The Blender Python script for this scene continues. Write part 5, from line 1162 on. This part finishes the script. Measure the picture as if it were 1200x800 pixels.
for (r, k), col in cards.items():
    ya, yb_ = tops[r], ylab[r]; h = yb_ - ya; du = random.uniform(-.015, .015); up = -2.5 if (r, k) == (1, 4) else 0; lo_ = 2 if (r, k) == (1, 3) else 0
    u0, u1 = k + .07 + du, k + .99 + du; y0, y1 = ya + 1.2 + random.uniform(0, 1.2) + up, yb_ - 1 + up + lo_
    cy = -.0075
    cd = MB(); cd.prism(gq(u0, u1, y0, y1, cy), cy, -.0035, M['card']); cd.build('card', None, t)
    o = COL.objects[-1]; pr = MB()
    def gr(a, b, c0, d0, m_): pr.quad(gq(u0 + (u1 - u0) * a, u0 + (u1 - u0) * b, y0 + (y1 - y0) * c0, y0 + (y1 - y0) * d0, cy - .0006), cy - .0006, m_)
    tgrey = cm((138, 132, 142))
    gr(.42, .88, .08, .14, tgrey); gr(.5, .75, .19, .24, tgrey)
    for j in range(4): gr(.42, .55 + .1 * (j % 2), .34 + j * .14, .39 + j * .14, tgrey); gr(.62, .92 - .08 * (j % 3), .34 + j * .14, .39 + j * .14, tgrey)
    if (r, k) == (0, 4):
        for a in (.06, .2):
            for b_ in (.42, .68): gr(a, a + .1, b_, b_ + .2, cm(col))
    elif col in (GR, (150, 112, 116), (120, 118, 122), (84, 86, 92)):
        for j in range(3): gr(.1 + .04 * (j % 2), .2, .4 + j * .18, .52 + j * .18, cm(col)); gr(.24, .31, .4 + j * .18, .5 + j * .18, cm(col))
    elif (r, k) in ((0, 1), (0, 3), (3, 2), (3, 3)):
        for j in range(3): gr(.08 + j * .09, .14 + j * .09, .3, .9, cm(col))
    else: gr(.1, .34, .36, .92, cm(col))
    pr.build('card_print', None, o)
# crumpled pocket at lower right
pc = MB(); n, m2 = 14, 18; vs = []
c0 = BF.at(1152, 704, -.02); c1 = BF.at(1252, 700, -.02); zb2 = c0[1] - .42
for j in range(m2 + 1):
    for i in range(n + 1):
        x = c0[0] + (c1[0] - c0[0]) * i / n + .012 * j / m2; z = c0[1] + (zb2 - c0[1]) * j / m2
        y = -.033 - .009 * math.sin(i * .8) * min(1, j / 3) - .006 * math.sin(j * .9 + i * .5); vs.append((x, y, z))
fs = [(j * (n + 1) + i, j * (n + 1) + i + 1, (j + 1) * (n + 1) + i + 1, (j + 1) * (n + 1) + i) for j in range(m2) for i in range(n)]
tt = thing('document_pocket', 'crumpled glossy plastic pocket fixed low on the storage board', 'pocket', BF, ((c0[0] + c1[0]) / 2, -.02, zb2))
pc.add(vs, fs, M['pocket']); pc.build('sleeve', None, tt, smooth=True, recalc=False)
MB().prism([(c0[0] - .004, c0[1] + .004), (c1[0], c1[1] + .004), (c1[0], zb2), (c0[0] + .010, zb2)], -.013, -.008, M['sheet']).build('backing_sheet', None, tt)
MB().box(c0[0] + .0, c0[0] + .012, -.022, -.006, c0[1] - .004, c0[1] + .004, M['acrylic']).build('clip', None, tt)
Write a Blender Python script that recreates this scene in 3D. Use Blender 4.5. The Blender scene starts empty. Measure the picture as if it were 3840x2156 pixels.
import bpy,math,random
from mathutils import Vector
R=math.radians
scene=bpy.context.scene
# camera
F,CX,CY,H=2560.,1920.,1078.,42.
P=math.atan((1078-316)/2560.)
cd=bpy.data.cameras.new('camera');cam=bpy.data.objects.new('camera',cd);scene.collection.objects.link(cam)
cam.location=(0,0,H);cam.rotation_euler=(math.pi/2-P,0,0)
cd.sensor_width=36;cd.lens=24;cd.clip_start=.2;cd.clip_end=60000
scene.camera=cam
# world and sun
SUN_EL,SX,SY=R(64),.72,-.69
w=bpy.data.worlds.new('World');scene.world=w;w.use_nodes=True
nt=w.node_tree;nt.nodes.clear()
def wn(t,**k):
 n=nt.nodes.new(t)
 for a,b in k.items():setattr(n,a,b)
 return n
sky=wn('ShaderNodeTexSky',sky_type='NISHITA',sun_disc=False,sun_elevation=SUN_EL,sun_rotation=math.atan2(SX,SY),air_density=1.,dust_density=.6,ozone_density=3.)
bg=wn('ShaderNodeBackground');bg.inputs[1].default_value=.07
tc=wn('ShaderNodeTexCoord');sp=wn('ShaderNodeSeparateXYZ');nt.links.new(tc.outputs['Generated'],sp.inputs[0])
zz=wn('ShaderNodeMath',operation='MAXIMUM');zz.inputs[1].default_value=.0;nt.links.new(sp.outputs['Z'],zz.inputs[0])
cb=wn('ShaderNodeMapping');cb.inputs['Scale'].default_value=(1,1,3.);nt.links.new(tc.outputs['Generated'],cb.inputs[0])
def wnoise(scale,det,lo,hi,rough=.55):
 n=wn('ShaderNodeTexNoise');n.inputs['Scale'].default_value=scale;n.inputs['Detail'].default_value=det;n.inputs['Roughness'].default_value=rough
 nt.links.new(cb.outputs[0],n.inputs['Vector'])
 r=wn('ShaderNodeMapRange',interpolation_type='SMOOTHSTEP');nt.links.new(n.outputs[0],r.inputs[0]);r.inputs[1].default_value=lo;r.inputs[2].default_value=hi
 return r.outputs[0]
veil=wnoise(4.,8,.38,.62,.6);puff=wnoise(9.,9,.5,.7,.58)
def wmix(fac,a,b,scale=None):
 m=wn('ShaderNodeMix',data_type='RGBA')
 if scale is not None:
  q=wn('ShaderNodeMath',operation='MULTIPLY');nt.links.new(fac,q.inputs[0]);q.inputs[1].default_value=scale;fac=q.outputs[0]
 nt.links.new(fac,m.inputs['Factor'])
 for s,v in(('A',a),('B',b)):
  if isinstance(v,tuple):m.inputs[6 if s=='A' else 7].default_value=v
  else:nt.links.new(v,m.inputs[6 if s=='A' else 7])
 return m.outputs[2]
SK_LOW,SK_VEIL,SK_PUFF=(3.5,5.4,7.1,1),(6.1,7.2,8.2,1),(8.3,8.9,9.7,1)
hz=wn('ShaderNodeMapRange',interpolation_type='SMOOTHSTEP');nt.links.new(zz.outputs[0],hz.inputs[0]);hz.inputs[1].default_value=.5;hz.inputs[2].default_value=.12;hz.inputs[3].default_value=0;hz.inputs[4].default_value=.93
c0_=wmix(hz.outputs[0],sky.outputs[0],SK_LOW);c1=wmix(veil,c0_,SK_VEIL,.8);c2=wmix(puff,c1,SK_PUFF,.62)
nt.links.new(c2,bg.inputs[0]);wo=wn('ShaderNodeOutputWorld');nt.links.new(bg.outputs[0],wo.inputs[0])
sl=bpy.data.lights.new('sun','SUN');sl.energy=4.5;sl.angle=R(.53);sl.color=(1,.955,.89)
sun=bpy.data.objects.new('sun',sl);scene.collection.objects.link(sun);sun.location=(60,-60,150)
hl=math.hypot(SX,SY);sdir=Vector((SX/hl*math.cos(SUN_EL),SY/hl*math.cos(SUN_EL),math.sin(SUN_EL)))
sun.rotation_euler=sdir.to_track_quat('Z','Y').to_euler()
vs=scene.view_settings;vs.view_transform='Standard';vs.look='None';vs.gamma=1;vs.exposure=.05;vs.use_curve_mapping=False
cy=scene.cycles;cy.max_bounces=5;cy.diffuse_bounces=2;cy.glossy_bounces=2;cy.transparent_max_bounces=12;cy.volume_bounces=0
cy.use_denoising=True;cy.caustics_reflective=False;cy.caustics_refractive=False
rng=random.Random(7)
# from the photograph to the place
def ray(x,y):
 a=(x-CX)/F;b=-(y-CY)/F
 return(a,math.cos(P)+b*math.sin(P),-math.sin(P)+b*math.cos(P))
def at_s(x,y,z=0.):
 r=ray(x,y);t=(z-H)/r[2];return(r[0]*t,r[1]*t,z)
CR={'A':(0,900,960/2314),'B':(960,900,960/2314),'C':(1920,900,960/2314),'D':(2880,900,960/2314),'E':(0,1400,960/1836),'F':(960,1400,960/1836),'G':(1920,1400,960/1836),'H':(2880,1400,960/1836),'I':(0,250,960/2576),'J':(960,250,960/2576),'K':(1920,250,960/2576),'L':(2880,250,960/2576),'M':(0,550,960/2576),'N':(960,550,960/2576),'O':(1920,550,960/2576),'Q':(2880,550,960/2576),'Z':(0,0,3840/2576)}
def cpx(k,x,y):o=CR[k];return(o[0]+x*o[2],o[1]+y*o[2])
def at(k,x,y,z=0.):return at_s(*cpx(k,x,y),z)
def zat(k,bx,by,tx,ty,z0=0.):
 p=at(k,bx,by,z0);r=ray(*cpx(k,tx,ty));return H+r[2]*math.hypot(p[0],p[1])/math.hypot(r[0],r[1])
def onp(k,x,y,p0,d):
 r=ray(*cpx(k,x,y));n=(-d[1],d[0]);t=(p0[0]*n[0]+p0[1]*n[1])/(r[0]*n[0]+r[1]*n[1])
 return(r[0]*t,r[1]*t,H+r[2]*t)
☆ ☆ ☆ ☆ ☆
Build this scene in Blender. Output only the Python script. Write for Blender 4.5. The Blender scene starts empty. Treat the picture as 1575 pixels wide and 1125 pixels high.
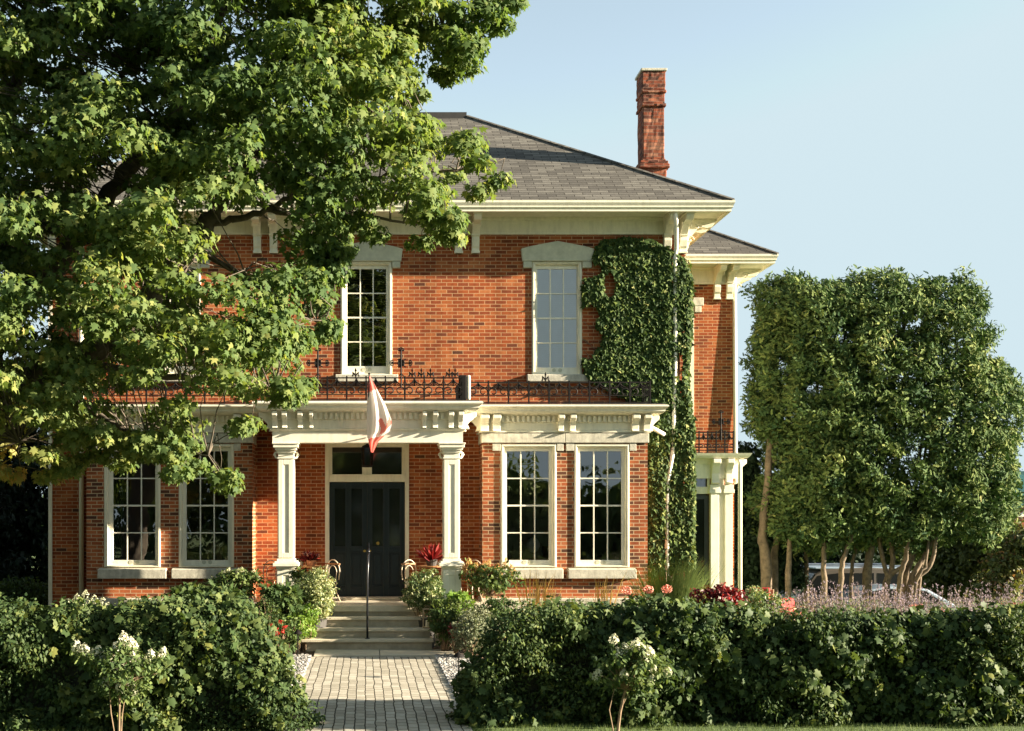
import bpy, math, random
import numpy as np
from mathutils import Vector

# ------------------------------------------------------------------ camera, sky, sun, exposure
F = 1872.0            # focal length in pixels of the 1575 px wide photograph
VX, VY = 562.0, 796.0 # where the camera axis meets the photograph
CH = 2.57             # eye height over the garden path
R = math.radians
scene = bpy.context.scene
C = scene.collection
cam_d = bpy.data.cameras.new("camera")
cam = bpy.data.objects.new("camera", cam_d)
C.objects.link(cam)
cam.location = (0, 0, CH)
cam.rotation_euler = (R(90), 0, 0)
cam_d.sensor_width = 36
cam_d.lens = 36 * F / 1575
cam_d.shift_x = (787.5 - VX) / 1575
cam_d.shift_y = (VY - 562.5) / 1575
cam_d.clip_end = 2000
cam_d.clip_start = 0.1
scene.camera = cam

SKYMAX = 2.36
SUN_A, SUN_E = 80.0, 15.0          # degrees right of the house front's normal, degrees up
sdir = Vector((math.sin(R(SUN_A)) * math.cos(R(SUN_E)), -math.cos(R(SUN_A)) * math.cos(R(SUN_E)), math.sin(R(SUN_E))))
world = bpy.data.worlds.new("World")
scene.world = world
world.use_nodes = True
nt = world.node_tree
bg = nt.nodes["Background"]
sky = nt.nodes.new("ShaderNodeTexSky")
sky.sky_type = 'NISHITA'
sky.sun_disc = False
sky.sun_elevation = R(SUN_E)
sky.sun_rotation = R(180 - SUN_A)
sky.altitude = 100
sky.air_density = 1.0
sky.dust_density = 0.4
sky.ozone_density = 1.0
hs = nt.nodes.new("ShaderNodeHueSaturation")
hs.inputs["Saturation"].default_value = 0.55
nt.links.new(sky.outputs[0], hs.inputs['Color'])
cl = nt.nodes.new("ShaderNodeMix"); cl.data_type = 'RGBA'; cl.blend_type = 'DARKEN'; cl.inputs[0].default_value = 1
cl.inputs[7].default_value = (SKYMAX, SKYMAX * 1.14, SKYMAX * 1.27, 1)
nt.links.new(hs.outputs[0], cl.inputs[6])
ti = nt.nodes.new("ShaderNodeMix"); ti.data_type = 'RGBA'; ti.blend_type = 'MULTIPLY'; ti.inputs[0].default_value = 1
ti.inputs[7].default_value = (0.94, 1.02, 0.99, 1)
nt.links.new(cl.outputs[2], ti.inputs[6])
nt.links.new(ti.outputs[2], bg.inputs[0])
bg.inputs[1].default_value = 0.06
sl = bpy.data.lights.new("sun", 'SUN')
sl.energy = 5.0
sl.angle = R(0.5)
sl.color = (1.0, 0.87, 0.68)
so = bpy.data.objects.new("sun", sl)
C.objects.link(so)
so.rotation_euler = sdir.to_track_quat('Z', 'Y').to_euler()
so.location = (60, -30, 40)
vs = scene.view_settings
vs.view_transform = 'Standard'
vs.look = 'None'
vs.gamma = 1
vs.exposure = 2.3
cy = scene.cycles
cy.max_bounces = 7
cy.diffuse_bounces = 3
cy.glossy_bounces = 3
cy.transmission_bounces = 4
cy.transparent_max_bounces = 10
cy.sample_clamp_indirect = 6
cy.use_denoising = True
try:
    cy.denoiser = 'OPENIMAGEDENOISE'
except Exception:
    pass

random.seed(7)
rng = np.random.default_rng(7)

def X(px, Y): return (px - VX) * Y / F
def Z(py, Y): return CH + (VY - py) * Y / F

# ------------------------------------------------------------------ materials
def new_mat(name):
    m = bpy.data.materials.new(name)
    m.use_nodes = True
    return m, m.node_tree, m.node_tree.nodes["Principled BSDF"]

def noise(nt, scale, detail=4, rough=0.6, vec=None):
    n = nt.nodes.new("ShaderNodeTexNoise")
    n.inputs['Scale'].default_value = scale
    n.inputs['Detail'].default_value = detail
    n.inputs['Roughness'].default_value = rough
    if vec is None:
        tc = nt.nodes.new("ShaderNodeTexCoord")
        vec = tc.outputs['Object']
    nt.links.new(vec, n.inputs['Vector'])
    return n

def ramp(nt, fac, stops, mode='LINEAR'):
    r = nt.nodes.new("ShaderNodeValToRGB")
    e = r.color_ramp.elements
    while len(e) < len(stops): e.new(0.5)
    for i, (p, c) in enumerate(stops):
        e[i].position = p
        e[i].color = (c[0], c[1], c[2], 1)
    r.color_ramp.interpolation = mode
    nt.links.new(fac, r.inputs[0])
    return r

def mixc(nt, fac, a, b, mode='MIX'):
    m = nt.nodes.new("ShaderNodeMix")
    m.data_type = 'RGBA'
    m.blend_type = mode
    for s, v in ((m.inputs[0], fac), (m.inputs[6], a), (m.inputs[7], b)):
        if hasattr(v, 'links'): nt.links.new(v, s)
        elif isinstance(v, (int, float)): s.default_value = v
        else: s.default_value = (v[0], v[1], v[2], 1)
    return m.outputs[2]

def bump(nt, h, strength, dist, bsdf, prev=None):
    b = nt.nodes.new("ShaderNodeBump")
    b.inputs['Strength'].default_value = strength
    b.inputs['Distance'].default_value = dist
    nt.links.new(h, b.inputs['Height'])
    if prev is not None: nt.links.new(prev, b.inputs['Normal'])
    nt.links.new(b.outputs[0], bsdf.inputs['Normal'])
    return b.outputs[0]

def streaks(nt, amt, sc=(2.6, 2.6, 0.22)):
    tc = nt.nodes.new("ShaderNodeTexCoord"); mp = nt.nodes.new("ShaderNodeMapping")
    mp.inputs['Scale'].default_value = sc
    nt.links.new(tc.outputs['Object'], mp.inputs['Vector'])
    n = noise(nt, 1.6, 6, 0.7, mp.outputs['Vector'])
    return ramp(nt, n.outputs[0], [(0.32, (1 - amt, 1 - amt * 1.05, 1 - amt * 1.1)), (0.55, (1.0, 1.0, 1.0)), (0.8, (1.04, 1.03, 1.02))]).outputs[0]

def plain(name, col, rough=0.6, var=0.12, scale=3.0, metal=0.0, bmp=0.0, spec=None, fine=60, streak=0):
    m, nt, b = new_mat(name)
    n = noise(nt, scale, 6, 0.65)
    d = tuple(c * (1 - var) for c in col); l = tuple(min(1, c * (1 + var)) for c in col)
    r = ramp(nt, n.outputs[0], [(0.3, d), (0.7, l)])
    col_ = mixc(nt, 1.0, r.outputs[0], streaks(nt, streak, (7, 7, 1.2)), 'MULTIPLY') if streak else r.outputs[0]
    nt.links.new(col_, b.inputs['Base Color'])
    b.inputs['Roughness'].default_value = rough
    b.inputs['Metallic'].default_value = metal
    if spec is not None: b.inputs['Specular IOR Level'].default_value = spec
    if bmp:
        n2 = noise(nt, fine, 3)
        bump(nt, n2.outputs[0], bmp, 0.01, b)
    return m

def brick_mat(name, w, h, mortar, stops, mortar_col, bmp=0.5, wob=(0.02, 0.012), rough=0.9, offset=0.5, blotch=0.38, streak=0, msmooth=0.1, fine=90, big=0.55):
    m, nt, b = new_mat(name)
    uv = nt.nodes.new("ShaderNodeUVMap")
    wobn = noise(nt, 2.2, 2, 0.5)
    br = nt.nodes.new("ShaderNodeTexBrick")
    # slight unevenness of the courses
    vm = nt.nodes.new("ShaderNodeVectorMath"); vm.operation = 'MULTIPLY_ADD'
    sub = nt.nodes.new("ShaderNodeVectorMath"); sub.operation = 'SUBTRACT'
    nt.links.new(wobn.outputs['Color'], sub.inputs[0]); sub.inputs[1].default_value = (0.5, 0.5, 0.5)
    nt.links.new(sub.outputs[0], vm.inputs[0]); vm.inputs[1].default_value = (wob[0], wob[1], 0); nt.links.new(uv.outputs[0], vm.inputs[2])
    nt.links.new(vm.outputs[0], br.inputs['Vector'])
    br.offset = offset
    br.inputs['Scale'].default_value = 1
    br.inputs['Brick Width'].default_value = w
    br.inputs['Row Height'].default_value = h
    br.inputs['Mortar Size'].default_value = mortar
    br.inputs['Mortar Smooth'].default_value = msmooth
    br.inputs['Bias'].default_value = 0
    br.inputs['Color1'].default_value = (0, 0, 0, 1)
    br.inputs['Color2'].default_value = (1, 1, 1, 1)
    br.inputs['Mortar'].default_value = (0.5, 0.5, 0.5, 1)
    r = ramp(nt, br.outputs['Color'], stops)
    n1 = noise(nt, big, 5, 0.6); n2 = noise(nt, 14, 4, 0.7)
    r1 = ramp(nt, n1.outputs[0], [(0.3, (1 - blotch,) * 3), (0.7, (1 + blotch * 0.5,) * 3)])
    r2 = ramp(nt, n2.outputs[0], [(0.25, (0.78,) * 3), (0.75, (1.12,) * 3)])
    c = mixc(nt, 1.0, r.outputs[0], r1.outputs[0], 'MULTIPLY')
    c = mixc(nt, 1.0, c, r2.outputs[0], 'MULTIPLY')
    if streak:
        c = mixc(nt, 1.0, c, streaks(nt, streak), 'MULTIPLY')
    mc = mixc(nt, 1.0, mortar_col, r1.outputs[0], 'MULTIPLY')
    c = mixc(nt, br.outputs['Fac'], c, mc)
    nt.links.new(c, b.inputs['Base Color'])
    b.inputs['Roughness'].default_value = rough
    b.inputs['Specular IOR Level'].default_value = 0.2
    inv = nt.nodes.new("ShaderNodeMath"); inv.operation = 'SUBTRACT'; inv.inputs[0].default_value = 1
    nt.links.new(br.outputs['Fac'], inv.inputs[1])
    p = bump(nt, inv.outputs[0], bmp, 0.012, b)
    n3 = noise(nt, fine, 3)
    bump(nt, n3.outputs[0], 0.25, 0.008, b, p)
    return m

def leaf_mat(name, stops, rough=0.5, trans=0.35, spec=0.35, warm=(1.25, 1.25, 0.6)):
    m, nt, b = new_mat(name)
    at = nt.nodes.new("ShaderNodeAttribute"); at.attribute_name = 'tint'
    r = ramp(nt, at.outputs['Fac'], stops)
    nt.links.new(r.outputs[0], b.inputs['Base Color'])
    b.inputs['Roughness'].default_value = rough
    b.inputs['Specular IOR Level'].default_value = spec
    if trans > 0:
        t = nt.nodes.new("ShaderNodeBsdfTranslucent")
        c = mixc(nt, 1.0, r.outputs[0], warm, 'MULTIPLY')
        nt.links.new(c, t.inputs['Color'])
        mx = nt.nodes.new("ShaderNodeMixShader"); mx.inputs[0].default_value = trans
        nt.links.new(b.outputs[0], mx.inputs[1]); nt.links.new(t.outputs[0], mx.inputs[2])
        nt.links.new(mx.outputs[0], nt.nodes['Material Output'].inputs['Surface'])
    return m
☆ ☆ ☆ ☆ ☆
Aim: All lines in the data that contain the word "were" should be copied.

Result:
The Blender Python script for this scene continues. Write part 5, from line 1162 on. This part finishes the script. Measure the picture as if it were 1200x800 pixels.
Write a Blender Python script that recreates this scene in 3D. Use Blender 4.5. The Blender scene starts empty. Measure the picture as if it were 3840x2156 pixels.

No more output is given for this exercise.